Diplomasi dan Kebijakan Luar Negeri
Selain strategi militer, Salahuddin juga piawai dalam urusan berdiplomasi. Ia menjaga hubungan baik dengan wilayah Muslim lainnya untuk memperkuat aliansi antar-Islam atau ukhuwah Islamiyah sedunia. Di sisi lain, ia juga menunjukkan sikap toleransi terhadap non-Muslim, sehingga memperkuat citranya sebagai pemimpin yang bijaksana.
Nilai-nilai Kepemimpinan Salahuddin yang Relevan dengan Tantangan Modern
Pentingnya Persatuan dalam Menghadapi Ancaman Eksternal
Fragmentasi politik yang dialami dunia Islam saat ini memiliki kemiripan dengan kondisi pada masa Salahuddin, di mana wilayah-wilayah Muslim terpisah-pisah satu sama lain. Tantangan seperti penjajahan Palestina oleh Zionis Israel ditambah dengan krisis kemanusiaan di dunia Islam membutuhkan persatuan umat Islam untuk segera dipersatukan dalam satu nafas Islam. Salahuddin, dalam hal ini, menunjukkan bahwa sikap menyongsong persatuan di antara bangsa-bangsa Islam adalah kunci dalam menghadapi ancaman global.
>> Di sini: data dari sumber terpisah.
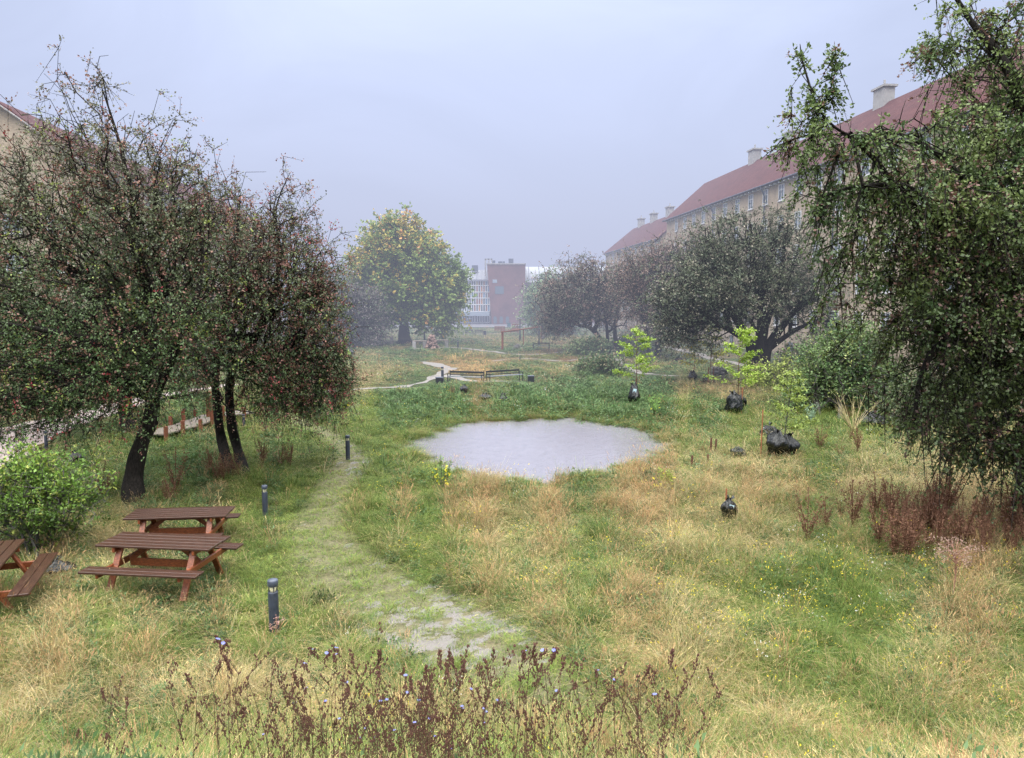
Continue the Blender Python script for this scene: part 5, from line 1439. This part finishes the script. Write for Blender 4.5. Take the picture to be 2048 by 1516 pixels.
# far hall with brick tower
def culture_hall():
    Y0 = 172.0
    def X(px): return (px - 1024) / F * Y0
    def Z(py): return W(1024, py, Y0).z
    root = empty('glass_hall', (X(930), Y0, 0), 0, 'hall with a gridded glass front and grey metal roof behind the chestnut', 'building')
    bx, by = X(930), Y0
    def rel(x, y, z): return (x - bx, y - by, z)
    x0, x1 = X(700), X(981); zt = Z(559); zb = Z(623)
    m = MB(); m.box(rel((x0 + x1) / 2, Y0 + 8.3, zt / 2), (x1 - x0, 16, zt)); m.build('wall', M_concrete, root)
    # panes, coloured here and there
    M_pan = {'g': M_glass, 'l': M_glass2, 'r': simple('brick_red_panel', (.26, .07, .05), .5, .1, 3, bump=0), 'o': simple('orange_panel', (.50, .20, .06), .5, .1, 3, bump=0), 'b': simple('blue_panel', (.10, .26, .42), .5, .1, 3, bump=0), 'y': simple('yellow_panel', (.5, .4, .12), .5, .1, 3, bump=0)}
    colsx = np.linspace(X(920), X(980), 14); rows = [zb, Z(609), Z(596), Z(584), Z(571), zt - .3]
    pat = ['ggglggrgoggrb', 'gglggggrrogbl', 'gggglbggrobgr', 'lggggggrgorgb', 'ggglgggyrgobg']
    for rr in range(5):
        for cc in range(13):
            m = MB(); m.quadface([rel(colsx[cc] + .06, Y0 - .02, rows[rr] + .08), rel(colsx[cc + 1] - .06, Y0 - .02, rows[rr] + .08), rel(colsx[cc + 1] - .06, Y0 - .02, rows[rr + 1] - .08), rel(colsx[cc] + .06, Y0 - .02, rows[rr + 1] - .08)])
            m.build('pane', M_pan[pat[rr][cc]], root)
    m = MB()
    for c_ in colsx: m.box(rel(c_, Y0 - .10, (zb + zt) / 2), (.16, .2, zt - zb))
    for r_ in rows: m.box(rel((colsx[0] + colsx[-1]) / 2, Y0 - .13, r_), (colsx[-1] - colsx[0], .22, .2))
    m.build('glazing_bars', M_white, root)
    m = MB(); gx = np.linspace(X(905), X(980), 16)
    m.box(rel((gx[0] + gx[-1]) / 2, Y0 - 1.3, (zb + Z(631)) / 2 - .05), (gx[-1] - gx[0], 2.4, zb - Z(631))); m.build('canopy', M_glass2, root)
    m = MB(); m.quadface([rel(gx[0], Y0 - .03, .6), rel(gx[-1], Y0 - .03, .6), rel(gx[-1], Y0 - .03, Z(632)), rel(gx[0], Y0 - .03, Z(632))]); m.build('ground_floor_glass', M_glass, root)
    m = MB()
    for i, g_ in enumerate(gx): m.box(rel(g_, Y0 - .1, (Z(632) + .2) / 2), (.14 if i % 3 else .3, .2, Z(632) - .2))
    m.box(rel((gx[0] + gx[-1]) / 2, Y0 - .12, Z(645)), (gx[-1] - gx[0], .2, .25)); m.build('window_frames', M_white, root)
    M_roof = simple('grey_metal_roof', (.20, .21, .24), .6, .12, 1.2, (.27, .28, .32), .05)
    m = MB(); zr = Z(538)
    m.quadface([rel(x0, Y0 - .8, zt), rel(x1, Y0 - .8, zt), rel(x1, Y0 + 6, zr), rel(x0, Y0 + 6, zr)]); m.quadface([rel(x0, Y0 - .8, zt - .4), rel(x1, Y0 - .8, zt - .4), rel(x1, Y0 - .8, zt), rel(x0, Y0 - .8, zt)])
    m.quadface([rel(x0, Y0 + 6, zr), rel(x1, Y0 + 6, zr), rel(x1, Y0 + 17, zr), rel(x0, Y0 + 17, zr)])
    rf = m.build('roof', M_roof, root)
    m = MB()
    for x in np.arange(x0 + .5, x1 - .5, 1.1): m.bar(rel(x, Y0 - .7, zt + .06), rel(x, Y0 + 5.9, zr + .06), .06, .08)
    m.build('roof_seams', M_coattop, rf)
    m = MB(); m.box(rel(X(949), Y0 + 4, zr + .3), (1.4, 1.2, 1.4)); m.build('vent', M_coattop, rf)
    # tower
    t0, t1, th = X(979), X(1050), Z(530)
    tw = empty('brick_tower', ((t0 + t1) / 2, Y0 - 2, 0), 0, 'windowless red brick tower block beside the glass hall', 'building')
    w = t1 - t0; M_r = M_redbrick
    m = MB(); m.v = [(-w / 2 + .6, -1, 0), (w / 2, -1, 0), (w / 2, 12, 0), (-w / 2 + .6, 12, 0), (-w / 2 - .4, -1, th), (w / 2, -1, th), (w / 2, 12, th), (-w / 2 - .4, 12, th)]
    m.f = [(0, 1, 5, 4), (1, 2, 6, 5), (2, 3, 7, 6), (3, 0, 4, 7), (4, 5, 6, 7)]; m.mi = [0] * 5; m.build('wall', M_r, tw)
    m = MB(); m.box((-.2, 5.5, th + .12), (w + .7, 13.4, .25)); m.build('parapet', M_concrete, tw)
    def TX(px): return X(px) - (t0 + t1) / 2
    m = MB(); m.box((TX(999.5), -1.03, Z(580.5)), (X(1008) - X(991), .1, Z(573) - Z(588))); m.build('dark_window', M_glass, tw)
    m = MB(); m.box((TX(990.5), -1.04, Z(563)), (1.0, .1, .75)); m.build('small_window', M_glass2, tw)
    for px in (991, 1003, 1015):
        m = MB(); hw = .38; cz = Z(638)
        pts = [(TX(px) - hw, -1.04, cz - .9), (TX(px) + hw, -1.04, cz - .9)] + [(TX(px) + hw * math.cos(a), -1.04, cz + .3 + hw * math.sin(a)) for a in np.linspace(0, PI, 8)]
        m.quadface(pts); m.build('arched_window', M_glass, tw)
    for px, s in ((988, .7), (999, .5), (1003, .5), (1008, .5), (1022, 1.1)):
        m = MB(); m.box((TX(px), 1, th + .25 + s * .5), (s, s, s)); m.build('roof_vent', M_coattop, tw)
    # stair frame on the roof
    m = MB(); z0, z1 = th - 2.5, Z(517)
    for px in (971, 978, 984):
        m.bar((TX(px), 2.5, z0), (TX(px), 2.5, z1), .28, .28)
    m.bar((TX(970.2), 2.5, z1 - .14), (TX(984.8), 2.5, z1 - .14), .28, .28); m.build('roof_frame', M_concrete, tw)
    # right wing
    r1 = X(1240)
    wg = empty('brick_wing', ((t1 + r1) / 2, Y0 + 6, 0), 0, 'low brick wing with a pale rounded metal roof right of the tower', 'building')
    ww = r1 - t1; zt2, zr2 = Z(563), Z(529)
    m = MB(); m.box((0, 4, zt2 / 2), (ww, 8, zt2)); m.build('wall', M_redbrick, wg)
    m = MB(); N = 8
    for i in range(N):
        a0, a1 = PI / 2 * i / N, PI / 2 * (i + 1) / N
        y0_, z0_ = -.3 + 6 * (1 - math.cos(a0)), zt2 + (zr2 - zt2) * math.sin(a0); y1_, z1_ = -.3 + 6 * (1 - math.cos(a1)), zt2 + (zr2 - zt2) * math.sin(a1)
        m.quadface([(-ww / 2, y0_, z0_), (ww / 2, y0_, z0_), (ww / 2, y1_, z1_), (-ww / 2, y1_, z1_)])
    m.quadface([(-ww / 2, 5.7, zr2), (ww / 2, 5.7, zr2), (ww / 2, 12, zr2), (-ww / 2, 12, zr2)])
    M_roof2 = simple('pale_metal_roof', (.38, .40, .44), .6, .08, .6, bump=0)
    rf = m.build('roof', M_roof2, wg)
    for x in np.arange(-ww / 2 + 1, ww / 2, 2.4):
        m = MB(); m.tube([(x, -.3 + 6 * (1 - math.cos(a)) , zt2 + (zr2 - zt2) * math.sin(a) + .05) for a in np.linspace(0, PI / 2, 7)], .06, 4); m.build('roof_rib', M_coattop, rf)
    m = MB(); m.bar((-ww / 2, -.5, zt2 + .1), (ww / 2, -.5, zt2 + .1), .4, .35); m.build('gutter', M_white, wg)
culture_hall()

# ------------------------------------------------------------------ individual plants
def dock(seed, h=1.0, n=9, c1=(.12, .058, .036), c2=(.26, .14, .09), spread=.28):
    r = np.random.default_rng(seed); Q = []; C = []
    for i in range(n):
        a = r.uniform(0, 2 * PI); d = np.array([math.cos(a), math.sin(a), 0]); L = h * r.uniform(.6, 1.1); b = d * r.uniform(0, .012)
        t = np.linspace(0, 1, 6); P = b[None] + d[None] * (spread * t ** 1.6 * r.uniform(.3, 1.2))[:, None] + np.array([0, 0, 1])[None] * (L * t)[:, None]
        sd_ = np.array([-d[1], d[0], 0]) * .007
        for k in range(5): Q.append(np.stack([P[k] - sd_, P[k] + sd_, P[k + 1] + sd_ * .7, P[k + 1] - sd_ * .7])[None]); C.append(np.array([c1]) * r.uniform(.8, 1.2))
        m = 60; tt = r.uniform(.3, 1, m); base = np.stack([np.interp(tt, t, P[:, j]) for j in range(3)], -1) + r.normal(0, .022, (m, 3))
        q = leaves_at(base, np.array([[0, 0, .5]]) * np.ones((m, 3)), .035 * r.uniform(.6, 1.4, m), r, .7, .3, 1); Q.append(q); C.append(mixcol(c1, c2, r.uniform(0, 1, m)))
    return np.concatenate(Q).reshape(-1, 3), np.repeat(np.concatenate(C), 4, 0)

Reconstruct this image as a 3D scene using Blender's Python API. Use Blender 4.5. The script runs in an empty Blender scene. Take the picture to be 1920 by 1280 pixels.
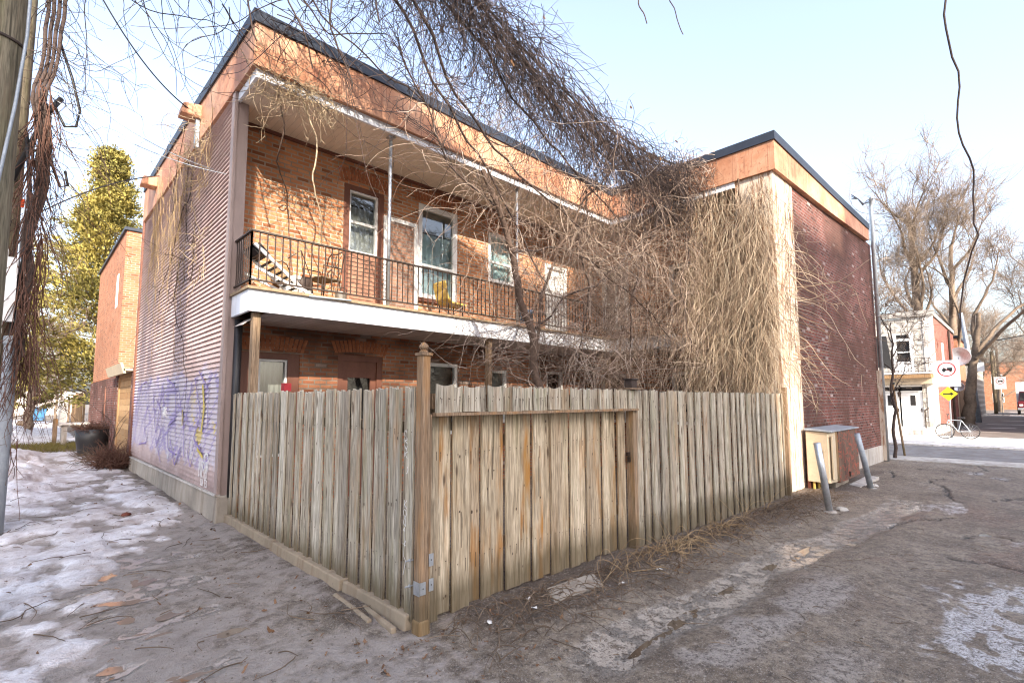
import bpy, math, random
import numpy as np
from mathutils import Vector
S = bpy.context.scene
COL = S.collection
R = math.radians
rng = np.random.default_rng(7)
random.seed(7)

# ------------------------------------------------------------------ camera
F_PX, YAW, PITCH, ROLL, SHIFT = 936.6, .79961, .08764, -.00269, 29.2
cam_d = bpy.data.cameras.new('camera')
cam_d.sensor_width = 36
cam_d.lens = F_PX / 1920 * 36
cam_d.shift_y = SHIFT / 1920
cam_d.clip_start = .05
cam_d.clip_end = 1500
cam = bpy.data.objects.new('camera', cam_d)
COL.objects.link(cam)
cam.location = (0, 0, 1.7)
_f = Vector((math.cos(YAW) * math.cos(PITCH), math.sin(YAW) * math.cos(PITCH), math.sin(PITCH)))
_r = Vector((math.sin(YAW), -math.cos(YAW), 0))
_u = _r.cross(_f)
_r2 = _r * math.cos(ROLL) + _u * math.sin(ROLL)
_u2 = -_r * math.sin(ROLL) + _u * math.cos(ROLL)
from mathutils import Matrix
cam.matrix_world = Matrix(((_r2.x, _u2.x, -_f.x, 0), (_r2.y, _u2.y, -_f.y, 0), (_r2.z, _u2.z, -_f.z, 1.7), (0, 0, 0, 1)))
S.camera = cam

# ------------------------------------------------------------------ light
SUN = Vector((-.42, -1, .60)).normalized()          # towards the sun
w = bpy.data.worlds.new('World'); S.world = w; w.use_nodes = True
nt = w.node_tree
sky = nt.nodes.new('ShaderNodeTexSky'); sky.sky_type = 'NISHITA'; sky.sun_disc = False
sky.sun_elevation = math.asin(SUN.z); sky.sun_rotation = math.atan2(SUN.x, SUN.y)
sky.air_density = 1.4; sky.dust_density = 4.5; sky.ozone_density = 2.5
bg = nt.nodes['Background']; bg.inputs['Strength'].default_value = .15
tint = nt.nodes.new('ShaderNodeMix'); tint.data_type = 'RGBA'; tint.blend_type = 'MULTIPLY'; tint.inputs[0].default_value = 1
tint.inputs[7].default_value = (.985, .985, 1.07, 1); hs = nt.nodes.new('ShaderNodeHueSaturation'); hs.inputs['Saturation'].default_value = .72; nt.links.new(sky.outputs[0], hs.inputs['Color']); nt.links.new(hs.outputs[0], tint.inputs[6]); nt.links.new(tint.outputs[2], bg.inputs['Color'])
sd = bpy.data.lights.new('sun', 'SUN'); sd.energy = 3.3; sd.angle = R(.5); sd.color = (1, .91, .78)
so = bpy.data.objects.new('sun', sd); COL.objects.link(so); so.location = (-20, -40, 30)
so.rotation_euler = SUN.to_track_quat('Z', 'Y').to_euler()
vs = S.view_settings; vs.view_transform = 'Standard'; vs.look = 'None'; vs.exposure = 1.82; vs.gamma = 1
S.cycles.use_denoising = True; S.cycles.use_adaptive_sampling = False; S.cycles.filter_width = 1.15; S.cycles.sample_clamp_indirect = 4
S.cycles.max_bounces = 6; S.cycles.diffuse_bounces = 4; S.cycles.transparent_max_bounces = 8

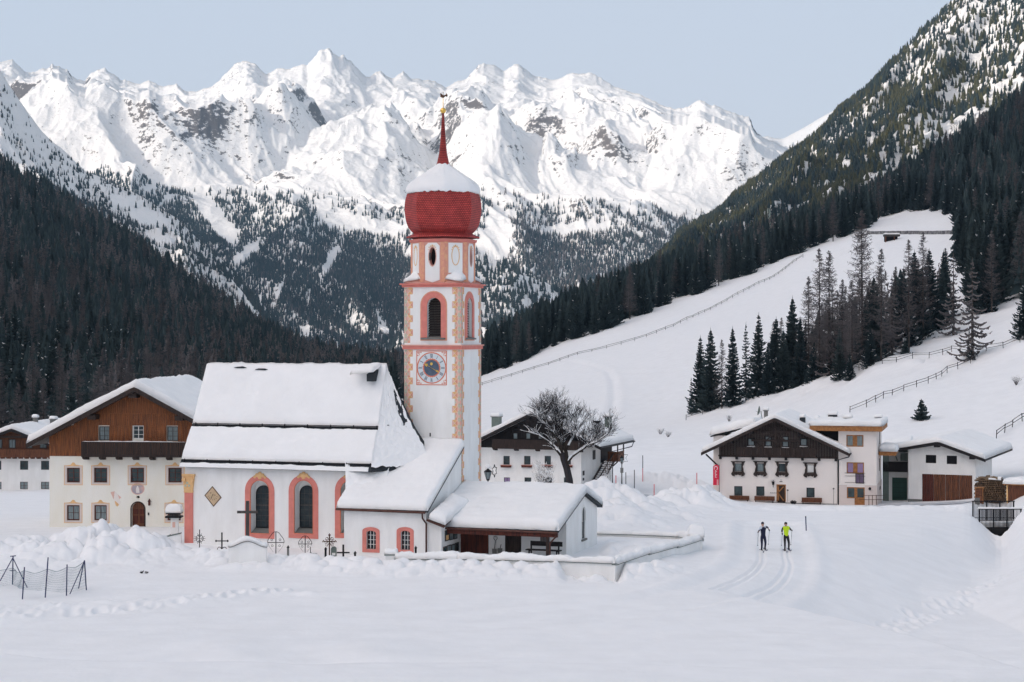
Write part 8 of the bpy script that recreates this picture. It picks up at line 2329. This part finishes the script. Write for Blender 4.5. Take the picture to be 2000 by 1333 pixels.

Kepemimpinan yang Adil dan Amanah
Krisis kepemimpinan yang memiliki pengaruh signifikan seperti Salahuddin di berbagai negara Muslim saat ini menjadi salah satu penyebab lemahnya posisi umat Islam di dunia. Apakah Presiden Prabowo Subianto dari Indonesia bisa melakukannya? Apakah Perdana Menteri Anwar Ibrahim? Atau Presiden Erdogan dari Turkiye?